- [What to work on]
Write out the full listing exactly as given, minus the images.

- [Data]
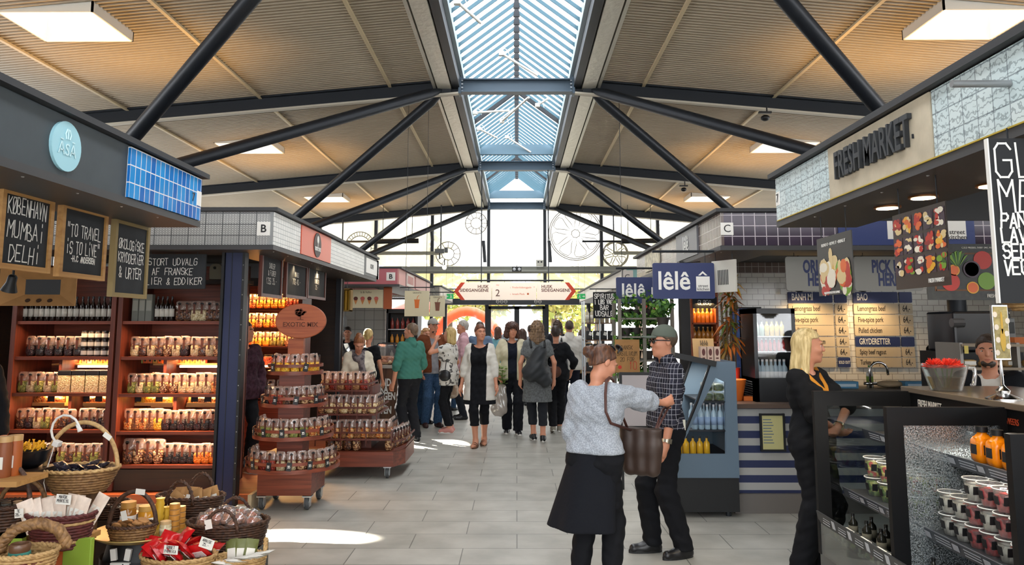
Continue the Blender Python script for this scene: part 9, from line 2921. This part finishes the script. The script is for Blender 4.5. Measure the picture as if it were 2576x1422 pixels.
o = world_sdf('carrier_bag', P7, [('c', (-0.17, -0.2, 0.72), (-0.21, -0.2, 0.42), 0.07, 0.13, 0.06)], glass('f0eeea', 0.5, 0.2, 'carrier_plastic', bump=0.6, bs=18, milk=0.75, milkc='d8cfc6'), 0.013, wob=lambda X, Y, Z: 0.006 * np.sin(X * 60 + Z * 30))
tag(o, 'crumpled pale carrier bag of potted plants held by the curly-haired woman', 'bag')
T = thing('leafy_plant', 'leafy green plant sticking out of the pale carrier bag', 'plant', mw(P7) @ Vector((-0.17, -0.2, 0.78)))
b = B()
g = random.Random(2)
for k in range(60):
 a, z = g.uniform(0, 6.28), g.uniform(0, 0.28)
 p = Vector((0.07 * math.cos(a) * g.random() - 0.0, 0.07 * math.sin(a), z))
 u, v = Vector((math.cos(a), math.sin(a), 0.3)) * 0.04, Vector((-math.sin(a), math.cos(a), 0.2)) * 0.025
 b.add([p - u * 0.2, p + u * 0.5 + v, p + u * 1.3, p + u * 0.5 - v], [(0, 1, 2, 3)], k % 2)
b.build('leaves', [mat('5f8a34', 0.6), mat('88a850', 0.6)], T)
B().tube([(0, 0, -0.05), (0.01, 0, 0.22)], 0.006, 5).build('stem', mat('5a6a2a', 0.6), T)
o = world_sdf('shoulder_bag', P7, [('e', (-0.25, 0.02, 0.74), (0.07, 0.13, 0.16), None, 0.02)], mat('17181b', 0.5), 0.013)
tag(o, 'black cloth bag hanging at the side of the curly-haired woman', 'bag')
B().tube([(-0.25, 0.02, 0.88), (-0.22, 0.03, 1.1), PERSON_J[P7.name][0]['rs'] + Vector((0.02, 0.02, 0.08))], 0.01, 5).build('strap', BLACK, o)
o = world_sdf('shoulder_bag', P13, [('e', (0.2, 0.0, 0.9), (0.05, 0.1, 0.09), None, 0.02)], mat('17181b', 0.4), 0.012)
tag(o, 'small black shoulder bag of the woman in the printed blouse', 'bag')
B().tube([(0.19, 0, 0.97), (0.17, 0.02, 1.2), PERSON_J[P13.name][0]['ls'] + Vector((-0.04, 0.0, 0.065))], 0.007, 5).build('strap', BLACK, o)
o = world_sdf('tote_bag', P13, [('c', (-0.26, -0.05, 0.82), (-0.27, -0.04, 0.62), 0.08, 0.12, 0.05)], fabric('c9b8a6', 'a8907c', sc=14), 0.013)
tag(o, 'pale patterned tote bag hanging beside the brown jacket and printed blouse', 'bag')
B().tube([(-0.26, -0.05, 0.88), PERSON_J[P13.name][0]['rw'] + Vector((0, 0, -0.05))], 0.008, 5).build('strap', fabric('c9b8a6'), o)
# white card tucked at the belt of the plaid-shirted man
J = PERSON_J[P2.name][0]
o = tag(B().cb((0.152, 0.03, 0.955), 0.012, 0.12, 0.075).build('card_holder', mat('d8d4c4', 0.4), None), 'clear card holder at the belt of the man in the plaid shirt', 'card holder')
o.location, o.rotation_euler = P2.location, P2.rotation_euler
J, hd_, RH_, s_ = PERSON_J[P1.name]
b = B()
b.X = Matrix.Translation(hd_) @ RH_.to_4x4() @ Matrix.Rotation(R(-62), 4, 'X') @ Matrix.Scale(1.27, 4)
for q in (-1, 1):
 b.ell((q * 0.034, -0.103, 0.02), (0.03, 0.007, 0.022), 12, 8)
 b.tube([(q * 0.062, -0.098, 0.025), (q * 0.082, -0.06, 0.02)], 0.004, 6)
b.build('sunglasses', SATIN_BLACK, P1, smooth=True)
B().ell(hd_ + RH_ @ Vector((0.082, 0.01, -0.034)), 0.005, 8, 6).build('earring', CHROME, P1)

- [Solution for this task]
Continue the Blender Python script for this scene: part 9, from line 2921. This part finishes the script. The script is for Blender 4.5. Measure the picture as if it were 2576x1422 pixels.
o = world_sdf('carrier_bag', P7, [('c', (-0.17, -0.2, 0.72), (-0.21, -0.2, 0.42), 0.07, 0.13, 0.06)], glass('f0eeea', 0.5, 0.2, 'carrier_plastic', bump=0.6, bs=18, milk=0.75, milkc='d8cfc6'), 0.013, wob=lambda X, Y, Z: 0.006 * np.sin(X * 60 + Z * 30))
tag(o, 'crumpled pale carrier bag of potted plants held by the curly-haired woman', 'bag')
T = thing('leafy_plant', 'leafy green plant sticking out of the pale carrier bag', 'plant', mw(P7) @ Vector((-0.17, -0.2, 0.78)))
b = B()
g = random.Random(2)
for k in range(60):
 a, z = g.uniform(0, 6.28), g.uniform(0, 0.28)
 p = Vector((0.07 * math.cos(a) * g.random() - 0.0, 0.07 * math.sin(a), z))
 u, v = Vector((math.cos(a), math.sin(a), 0.3)) * 0.04, Vector((-math.sin(a), math.cos(a), 0.2)) * 0.025
 b.add([p - u * 0.2, p + u * 0.5 + v, p + u * 1.3, p + u * 0.5 - v], [(0, 1, 2, 3)], k % 2)
b.build('leaves', [mat('5f8a34', 0.6), mat('88a850', 0.6)], T)
B().tube([(0, 0, -0.05), (0.01, 0, 0.22)], 0.006, 5).build('stem', mat('5a6a2a', 0.6), T)
o = world_sdf('shoulder_bag', P7, [('e', (-0.25, 0.02, 0.74), (0.07, 0.13, 0.16), None, 0.02)], mat('17181b', 0.5), 0.013)
tag(o, 'black cloth bag hanging at the side of the curly-haired woman', 'bag')
B().tube([(-0.25, 0.02, 0.88), (-0.22, 0.03, 1.1), PERSON_J[P7.name][0]['rs'] + Vector((0.02, 0.02, 0.08))], 0.01, 5).build('strap', BLACK, o)
o = world_sdf('shoulder_bag', P13, [('e', (0.2, 0.0, 0.9), (0.05, 0.1, 0.09), None, 0.02)], mat('17181b', 0.4), 0.012)
tag(o, 'small black shoulder bag of the woman in the printed blouse', 'bag')
B().tube([(0.19, 0, 0.97), (0.17, 0.02, 1.2), PERSON_J[P13.name][0]['ls'] + Vector((-0.04, 0.0, 0.065))], 0.007, 5).build('strap', BLACK, o)
o = world_sdf('tote_bag', P13, [('c', (-0.26, -0.05, 0.82), (-0.27, -0.04, 0.62), 0.08, 0.12, 0.05)], fabric('c9b8a6', 'a8907c', sc=14), 0.013)
tag(o, 'pale patterned tote bag hanging beside the brown jacket and printed blouse', 'bag')
B().tube([(-0.26, -0.05, 0.88), PERSON_J[P13.name][0]['rw'] + Vector((0, 0, -0.05))], 0.008, 5).build('strap', fabric('c9b8a6'), o)
# white card tucked at the belt of the plaid-shirted man
J = PERSON_J[P2.name][0]
o = tag(B().cb((0.152, 0.03, 0.955), 0.012, 0.12, 0.075).build('card_holder', mat('d8d4c4', 0.4), None), 'clear card holder at the belt of the man in the plaid shirt', 'card holder')
o.location, o.rotation_euler = P2.location, P2.rotation_euler
J, hd_, RH_, s_ = PERSON_J[P1.name]
b = B()
b.X = Matrix.Translation(hd_) @ RH_.to_4x4() @ Matrix.Rotation(R(-62), 4, 'X') @ Matrix.Scale(1.27, 4)
for q in (-1, 1):
 b.ell((q * 0.034, -0.103, 0.02), (0.03, 0.007, 0.022), 12, 8)
 b.tube([(q * 0.062, -0.098, 0.025), (q * 0.082, -0.06, 0.02)], 0.004, 6)
b.build('sunglasses', SATIN_BLACK, P1, smooth=True)
B().ell(hd_ + RH_ @ Vector((0.082, 0.01, -0.034)), 0.005, 8, 6).build('earring', CHROME, P1)